* [Instructions to follow]: Please write the listing below out again exactly, leaving every picture behind.

* [Material]:

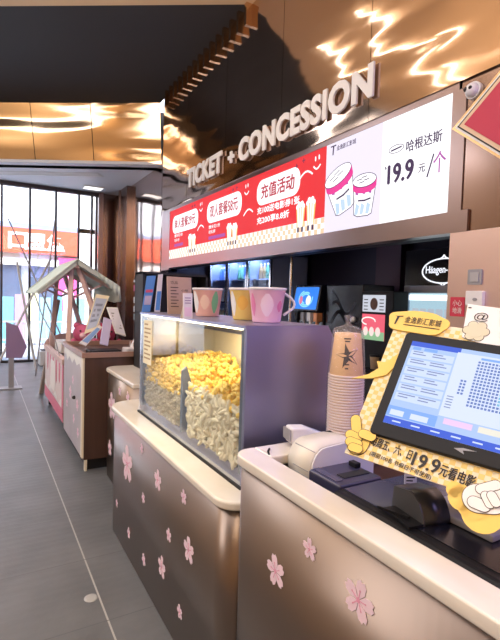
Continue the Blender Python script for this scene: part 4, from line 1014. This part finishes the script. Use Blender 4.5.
g = MB(); g.box((1.2, 4.42, CT), (1.45, 4.6, CT+.06)); tag(g.build('grey_paper_stack', mat('paper_grey', (.6, .58, .62), .6), loc=(1.3, 4.5, CT), bevel=.01), 'pale grey paper stack near the white notice stand', 'paper stack')
# pink plush figures beyond the cabinet (simple bear shapes) on the cart
# ================================================================== CANOPY CART
CX0, CX1, CY0, CY1 = .80, 1.5, 5.56, 7.3
ct = thing('canopy_cart', 'pink and white drip painted cart with a mint gable canopy on slanting posts', 'cart', (1.15, 6.4, 0))
g = MB(); g.box((CX0, CY0, .14), (CX1, CY1, .80)); g.build('body', mat('cart_cream', (.72, .62, .62), .5), ct)
f = FX(CX0, CY1, 0); L = CY1-CY0
g = MB(); f.rect(g, 0, .14, L, .28, .001, .003); f.rect(g, L-.1, .14, L, .84, .001, .004)
wave = [(L*i/24, .52+.10*abs(math.sin(i*.9))) for i in range(25)]
g2 = MB(); f.poly(g2, [(0, .28)]+wave+[(L, .28)], .001, .002); g.build('pink_band', PINK, ct)
g2 = MB(); f.poly(g2, [(0, .30)]+[(L*i/20, .34+.05*math.sin(i*1.1)) for i in range(21)]+[(L, .30)], .002, .002); g2.build('drip_print', WHITE, ct)
g2 = MB(); [f.poly(g2, [(L*(.15+.16*k), .8), (L*(.22+.16*k), .8), (L*(.21+.16*k), .58-.05*(k % 2)), (L*(.185+.16*k), .54-.05*(k % 2)), (L*(.16+.16*k), .58)], .002, .002) for k in range(5)]; g2.build('drip_print', PINK, ct)
g2 = MB(); f.rr(g2, L*.35, .36, L*.62, .74, .1, .003, .002); g2.build('emblem', mat('emblem_white', (.82, .78, .76), .5), ct)
g = MB(); g.box((CX0-.02, CY0-.02, .80), (CX0+.04, CY1+.02, .86)); g.box((CX1-.04, CY0-.02, .80), (CX1+.02, CY1+.02, .86)); g.box((CX0+.04, CY0-.02, .8), (CX1-.04, CY0+.04, .86)); g.box((CX0+.04, CY1-.04, .8), (CX1-.04, CY1+.02, .86)); g.build('rim', PINE, ct)
arc = circ((1.15, CY1+.01, .86), (1, 0, 0), (0, 0, 1), .36, .16, 16, 0, math.pi); MB().prism(arc, (0, .03, 0)).build('headboard', PINE, ct)
for x in (CX0+.06, CX1-.06):
    for y in (CY0+.1, CY1-.1):
        g = MB(); g.tube([(x-.02, y, .055), (x+.02, y, .055)], .055, 16); o = g.build('wheel', INK, ct); g = MB(); g.box((x-.03, y-.03, .09), (x+.03, y+.03, .14)); g.build('wheel_fork', GREY, ct)
RX = .975
for y, fy in ((5.95, 5.7), (7.15, 7.2)):
    for x in (.86, 1.36): g = MB(); g.beam((RX+(.04 if x > 1.1 else -.04), y, 1.90), (x, fy, .82), .05, .05); g.build('post', PINE, ct)
g = MB(); g.beam((RX-.03, 7.2, 1.5), (.82, 8.02, .0), .06, .05); g.build('prop_leg', mat('prop_wood', (.42, .34, .28), .6), ct)
g = MB(); g.beam((RX, 5.85, 1.93), (RX, 7.25, 1.93), .05, .05); g.build('ridge_beam', PINE, ct)
for y in (6.0, 7.1):
    for xe, ze in ((.60, 1.60), (1.40, 1.69)): g = MB(); g.beam((RX, y, 1.92), (xe, y, ze), .035, .035); g.build('rafter', PINE, ct)
    g = MB(); g.beam((.72, y, 1.68), (RX, y, 1.56), .025, .025); g.beam((RX, y, 1.56), (1.3, y, 1.72), .025, .025); g.build('brace', PINE, ct)
for y in (5.83, 7.27):
    g = MB(); g.beam((RX, y, 1.975), (.55, y, 1.60), .03, .05); g.beam((RX, y, 1.975), (1.45, y, 1.70), .03, .05); g.build('gable_board', mat('board_mint', (.5, .58, .53), .5), ct)
cv = MB(); nx = 8
for sx, ze in ((.53, 1.595), (1.47, 1.70)):
    v = []; f_ = []
    for i in range(nx+1):
        s = i/nx
        for j in range(9):
            tt = j/8; v.append((RX+(sx-RX)*s, 5.8+1.5*tt, 2.01+(ze-2.01)*s-.03*math.sin(math.pi*s)*math.sin(math.pi*tt)))
    for i in range(nx):
        for j in range(8): k = i*9+j; f_.append((k, k+1, k+10, k+9))
    cv.add(v, f_, True)
# hanging valance on the right eave, with folds
v = []; f_ = []
for j in range(33):
    tt = j/32; y = 5.8+1.5*tt; w = .02*math.sin(tt*38)
    v += [(1.47, y, 1.70), (1.47+w, y, 1.62), (1.47+w*1.5, y, 1.53-.03*abs(math.sin(tt*9)))]
for j in range(32):
    for q in range(2): k = j*3+q; f_.append((k, k+3, k+4, k+1))
cv.add(v, f_, True)
v = []; f_ = []
for j in range(17):
    tt = j/16; w = .015*math.sin(tt*30); v += [(RX+.495*(.5+.5*tt), 5.8+w, 2.01-.31*(.5+.5*tt)), (RX+.495*(.5+.5*tt), 5.8+w*1.5, 1.82-.26*tt)]
for j in range(16): k = j*2; f_.append((k, k+2, k+3, k+1))
cv.add(v, f_, True)
o = cv.build('canopy', CANVAS, ct); sd = o.modifiers.new('thick', 'SOLIDIFY'); sd.thickness = .006
g = MB(); g.tube([(CX0+.0, CY0+.35, .86), (CX0-.03, CY0+.5, 1.05), (.7, 6.8, 1.3), (.62, 7.1, 1.62)], .006, 6); g.build('cord', GREY, ct)
def bear(loc, label, m, s):
    t = thing('plush_bear', label, 'plush toy', loc); c = Vector(loc)
    g = MB(); g.ball(c+Vector((0, 0, .11*s)), .12*s, 14, 10, (1, .9, .95)); g.ball(c+Vector((-.02, -.03, .27*s)), .095*s, 14, 10)
    for q in (-1, 1): g.ball(c+Vector((q*.07*s, 0, .35*s)), .035*s, 10, 6); g.ball(c+Vector((q*.11*s, -.05*s, .15*s)), .045*s, 10, 6, (1, 1, 1.5)); g.ball(c+Vector((q*.07*s, -.1*s, .045*s)), .05*s, 10, 6, (1, 1.3, .9))
    g.build('body', m, t); g = MB(); g.ball(c+Vector((-.03, -.11*s, .25*s)), .035*s, 10, 6); g.build('muzzle', PINKL, t)
    g = MB(); [g.ball(c+Vector((-.02+q*.035*s, -.115*s, .30*s)), .01*s, 8, 5) for q in (-1, 1)]; g.build('eye', INK, t)
g = MB(); g.box((CX0+.041, CY0+.041, .80), (CX1-.041, CY1-.041, .815)); g.build('tray', WOOD, ct)
bear((1.08, 5.95, .816), 'bright pink plush toy sitting in the canopy cart', mat('plush_pink', (.72, .16, .34), .9), 1.15)
bear((1.33, 5.8, .816), 'dark red plush toy sitting in the canopy cart', mat('plush_red', (.42, .05, .12), .9), 1.15)
g = MB(); g.box((.9, 6.5, .816), (1.35, 7.1, .95)); tag(g.build('white_snack_box', WHITE, loc=(1.1, 6.8, .816), bevel=.01), 'white open snack box in the canopy cart', 'box')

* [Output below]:
Continue the Blender Python script for this scene: part 4, from line 1014. This part finishes the script. Use Blender 4.5.
g = MB(); g.box((1.2, 4.42, CT), (1.45, 4.6, CT+.06)); tag(g.build('grey_paper_stack', mat('paper_grey', (.6, .58, .62), .6), loc=(1.3, 4.5, CT), bevel=.01), 'pale grey paper stack near the white notice stand', 'paper stack')
# pink plush figures beyond the cabinet (simple bear shapes) on the cart
# ================================================================== CANOPY CART
CX0, CX1, CY0, CY1 = .80, 1.5, 5.56, 7.3
ct = thing('canopy_cart', 'pink and white drip painted cart with a mint gable canopy on slanting posts', 'cart', (1.15, 6.4, 0))
g = MB(); g.box((CX0, CY0, .14), (CX1, CY1, .80)); g.build('body', mat('cart_cream', (.72, .62, .62), .5), ct)
f = FX(CX0, CY1, 0); L = CY1-CY0
g = MB(); f.rect(g, 0, .14, L, .28, .001, .003); f.rect(g, L-.1, .14, L, .84, .001, .004)
wave = [(L*i/24, .52+.10*abs(math.sin(i*.9))) for i in range(25)]
g2 = MB(); f.poly(g2, [(0, .28)]+wave+[(L, .28)], .001, .002); g.build('pink_band', PINK, ct)
g2 = MB(); f.poly(g2, [(0, .30)]+[(L*i/20, .34+.05*math.sin(i*1.1)) for i in range(21)]+[(L, .30)], .002, .002); g2.build('drip_print', WHITE, ct)
g2 = MB(); [f.poly(g2, [(L*(.15+.16*k), .8), (L*(.22+.16*k), .8), (L*(.21+.16*k), .58-.05*(k % 2)), (L*(.185+.16*k), .54-.05*(k % 2)), (L*(.16+.16*k), .58)], .002, .002) for k in range(5)]; g2.build('drip_print', PINK, ct)
g2 = MB(); f.rr(g2, L*.35, .36, L*.62, .74, .1, .003, .002); g2.build('emblem', mat('emblem_white', (.82, .78, .76), .5), ct)
g = MB(); g.box((CX0-.02, CY0-.02, .80), (CX0+.04, CY1+.02, .86)); g.box((CX1-.04, CY0-.02, .80), (CX1+.02, CY1+.02, .86)); g.box((CX0+.04, CY0-.02, .8), (CX1-.04, CY0+.04, .86)); g.box((CX0+.04, CY1-.04, .8), (CX1-.04, CY1+.02, .86)); g.build('rim', PINE, ct)
arc = circ((1.15, CY1+.01, .86), (1, 0, 0), (0, 0, 1), .36, .16, 16, 0, math.pi); MB().prism(arc, (0, .03, 0)).build('headboard', PINE, ct)
for x in (CX0+.06, CX1-.06):
    for y in (CY0+.1, CY1-.1):
        g = MB(); g.tube([(x-.02, y, .055), (x+.02, y, .055)], .055, 16); o = g.build('wheel', INK, ct); g = MB(); g.box((x-.03, y-.03, .09), (x+.03, y+.03, .14)); g.build('wheel_fork', GREY, ct)
RX = .975
for y, fy in ((5.95, 5.7), (7.15, 7.2)):
    for x in (.86, 1.36): g = MB(); g.beam((RX+(.04 if x > 1.1 else -.04), y, 1.90), (x, fy, .82), .05, .05); g.build('post', PINE, ct)
g = MB(); g.beam((RX-.03, 7.2, 1.5), (.82, 8.02, .0), .06, .05); g.build('prop_leg', mat('prop_wood', (.42, .34, .28), .6), ct)
g = MB(); g.beam((RX, 5.85, 1.93), (RX, 7.25, 1.93), .05, .05); g.build('ridge_beam', PINE, ct)
for y in (6.0, 7.1):
    for xe, ze in ((.60, 1.60), (1.40, 1.69)): g = MB(); g.beam((RX, y, 1.92), (xe, y, ze), .035, .035); g.build('rafter', PINE, ct)
    g = MB(); g.beam((.72, y, 1.68), (RX, y, 1.56), .025, .025); g.beam((RX, y, 1.56), (1.3, y, 1.72), .025, .025); g.build('brace', PINE, ct)
for y in (5.83, 7.27):
    g = MB(); g.beam((RX, y, 1.975), (.55, y, 1.60), .03, .05); g.beam((RX, y, 1.975), (1.45, y, 1.70), .03, .05); g.build('gable_board', mat('board_mint', (.5, .58, .53), .5), ct)
cv = MB(); nx = 8
for sx, ze in ((.53, 1.595), (1.47, 1.70)):
    v = []; f_ = []
    for i in range(nx+1):
        s = i/nx
        for j in range(9):
            tt = j/8; v.append((RX+(sx-RX)*s, 5.8+1.5*tt, 2.01+(ze-2.01)*s-.03*math.sin(math.pi*s)*math.sin(math.pi*tt)))
    for i in range(nx):
        for j in range(8): k = i*9+j; f_.append((k, k+1, k+10, k+9))
    cv.add(v, f_, True)
# hanging valance on the right eave, with folds
v = []; f_ = []
for j in range(33):
    tt = j/32; y = 5.8+1.5*tt; w = .02*math.sin(tt*38)
    v += [(1.47, y, 1.70), (1.47+w, y, 1.62), (1.47+w*1.5, y, 1.53-.03*abs(math.sin(tt*9)))]
for j in range(32):
    for q in range(2): k = j*3+q; f_.append((k, k+3, k+4, k+1))
cv.add(v, f_, True)
v = []; f_ = []
for j in range(17):
    tt = j/16; w = .015*math.sin(tt*30); v += [(RX+.495*(.5+.5*tt), 5.8+w, 2.01-.31*(.5+.5*tt)), (RX+.495*(.5+.5*tt), 5.8+w*1.5, 1.82-.26*tt)]
for j in range(16): k = j*2; f_.append((k, k+2, k+3, k+1))
cv.add(v, f_, True)
o = cv.build('canopy', CANVAS, ct); sd = o.modifiers.new('thick', 'SOLIDIFY'); sd.thickness = .006
g = MB(); g.tube([(CX0+.0, CY0+.35, .86), (CX0-.03, CY0+.5, 1.05), (.7, 6.8, 1.3), (.62, 7.1, 1.62)], .006, 6); g.build('cord', GREY, ct)
def bear(loc, label, m, s):
    t = thing('plush_bear', label, 'plush toy', loc); c = Vector(loc)
    g = MB(); g.ball(c+Vector((0, 0, .11*s)), .12*s, 14, 10, (1, .9, .95)); g.ball(c+Vector((-.02, -.03, .27*s)), .095*s, 14, 10)
    for q in (-1, 1): g.ball(c+Vector((q*.07*s, 0, .35*s)), .035*s, 10, 6); g.ball(c+Vector((q*.11*s, -.05*s, .15*s)), .045*s, 10, 6, (1, 1, 1.5)); g.ball(c+Vector((q*.07*s, -.1*s, .045*s)), .05*s, 10, 6, (1, 1.3, .9))
    g.build('body', m, t); g = MB(); g.ball(c+Vector((-.03, -.11*s, .25*s)), .035*s, 10, 6); g.build('muzzle', PINKL, t)
    g = MB(); [g.ball(c+Vector((-.02+q*.035*s, -.115*s, .30*s)), .01*s, 8, 5) for q in (-1, 1)]; g.build('eye', INK, t)
g = MB(); g.box((CX0+.041, CY0+.041, .80), (CX1-.041, CY1-.041, .815)); g.build('tray', WOOD, ct)
bear((1.08, 5.95, .816), 'bright pink plush toy sitting in the canopy cart', mat('plush_pink', (.72, .16, .34), .9), 1.15)
bear((1.33, 5.8, .816), 'dark red plush toy sitting in the canopy cart', mat('plush_red', (.42, .05, .12), .9), 1.15)
g = MB(); g.box((.9, 6.5, .816), (1.35, 7.1, .95)); tag(g.build('white_snack_box', WHITE, loc=(1.1, 6.8, .816), bevel=.01), 'white open snack box in the canopy cart', 'box')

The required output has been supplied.